The first thing you'll note about this issue (and last issue, since this is the second installment in a two-part story) is that this isn't the Simon Bisley you've seen before. Bisley doesn't go for the extremely distorted figures and violent etchings in this "Hellblazer" arc. He doesn't give John Constantine rippling muscles and a tiny waist. He doesn't draw the comic as if he's obsessively filling in the corners of his school notebook in the art class detention hall.

That Simon Bisley may be long gone, for all know. I haven't really kept up with his work in the past decade.

His work on "Hellblazer" #266 is softer than anything I've seen from him before. It's a bit like Richard Corben mixed with Tan Eng Huat mixed with Drew Friedman, using pencil and charcoal instead of ink. With Brian Buccellato on colors, we get a haunting, dreamlike, still-grotesque-but-not-like-1990s-Bisley series of images about John Constantine's punk lifestyle, then and now. It's an effective look for the issue, certainly. But the scent of faint nostalgia gives me a longing for the harsh edges and hyperbolic excesses of the old Bisley style. It would have given this story a mania that might have made it something truly insane. As it stands now, it's just mildly insane, which is maybe all it was shooting for.
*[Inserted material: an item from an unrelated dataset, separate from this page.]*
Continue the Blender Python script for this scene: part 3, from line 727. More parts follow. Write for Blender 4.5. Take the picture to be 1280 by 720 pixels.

This is one of those "Hellblazer" issues that recalls Constantine's days in Mucous Membrane, the punk band of his youth. And in this issue, the now-old-and-wizened-and-cynical Constantine gets a haircut that recalls the look of his younger days, as he attempts to connect with his past to free the ghosts of the present. Something evil has taken over the body of Sid Vicious (literally, Sid Vicious) and nu-punks are worshiping at this beast's altar. To add to the conflict, old-monied conservatives are enlisting young punks to their cause, pointing out how short it is to hop from anarchy to free-market capitalism. Youth in revolt become youth in defiance of government regulation. And the old fossils can feed off of that.

Constantine busts up the whole racket, as is his style, and Peter Milligan gives him a whiff of what it was like back in the day. What he used to fight for, and why.

And the world marches on, with Constantine as its mad, cynical, secret guardian.